İslam tarihinde sorumlulukların bilincinde olan Müslüman gençler ve mücadele sürecimizde genç kardeşlerimiz, İslam düşmanlarının saldırılarına boyun eğmemiş, onlara teslim olmamış, dik durmuş ve ser verip sır vermeyen bir edayla davalarına sahip çıkmaya gayret göstermişlerdir. Allah’a (cc) şükürler olsun ki bugün de aynı bilinç ve kararlılığı taşıyan, aziz İslam için büyük fedakârlıkları göze alan imanlı gençlere sahibiz. Bu gençler, dava uğruna çekilen sıkıntıların bir imtihan olduğunu, İslami davayı savunanların hiçbir dönemde bundan uzak kalmadığını bilirler ve bu zorluklarından çekinmezler. Zorluk ve sıkıntılarla karşılaştıkları zaman, duruşlarında en küçük bir sarsıntı meydana gelmediği gibi, azim ve fedakârlıklarıyla meydana çıkarak farklı olduklarını ortaya koyarlar.

Müslüman gençlerin dikkat etmeleri gereken en önemli hususlardan birisi de haramlardan uzak durmaları, büyük küçük demeden günahın her türünden yüz çevirmeleridir. Günahın, amelleri yakan ateş olduğu bilinciyle hareket etmeli, gençliği cezp etmek için etrafa yerleştirilen tuzakları birer birer aşarak kararlılıklarını ortaya koymalıdırlar.
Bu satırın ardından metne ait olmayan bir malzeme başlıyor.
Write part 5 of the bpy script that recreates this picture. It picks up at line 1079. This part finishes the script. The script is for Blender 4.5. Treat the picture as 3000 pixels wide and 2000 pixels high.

Müslüman gençler, ibadetlerinde gevşeklik göstermez, ezan sesini duyar duymaz bir an önce Allah’ın (cc) huzurunda kulluk görevlerini yerine getirmek için çabalarlar. Bununla da yetinmez nafilelere yönelir, gecenin derinliklerinde yataklarından kalkıp teheccüde durur, Rablerinden mağfirette bulunurlar. Zamanlarını Kur’an’la doldururlar. Kur’an–ı anlayarak, okumaya, okutmaya çalışırlar.

Kendilerini tuzağa düşürmek için can atan şeytani unsurların etraflarında dolaştığının bilincindedirler. Dolayısıyla cezp edici dünyalık hiçbir şey onları yollarından alıkoymaz. Etraflarının tuzaklarla dolu olduğunu, İslami çizgide hareket ederek ve İslam’a bağlı yaşayarak bunları atlatabilmenin mümkün olduğunu bilirler.

Görevlerini hakkıyla yerine getirmeye çalışırlar. Bundan dolayı kendilerini yetiştirmek için ciddi bir çaba içerisindedirler. Kendilerine ve kendilerinden sonra gelecek nesillere sahip çıkacak ve geliştirecek kapasiteye ulaşmadan yapılan çabaların eksik kalacağının farkındadırlar.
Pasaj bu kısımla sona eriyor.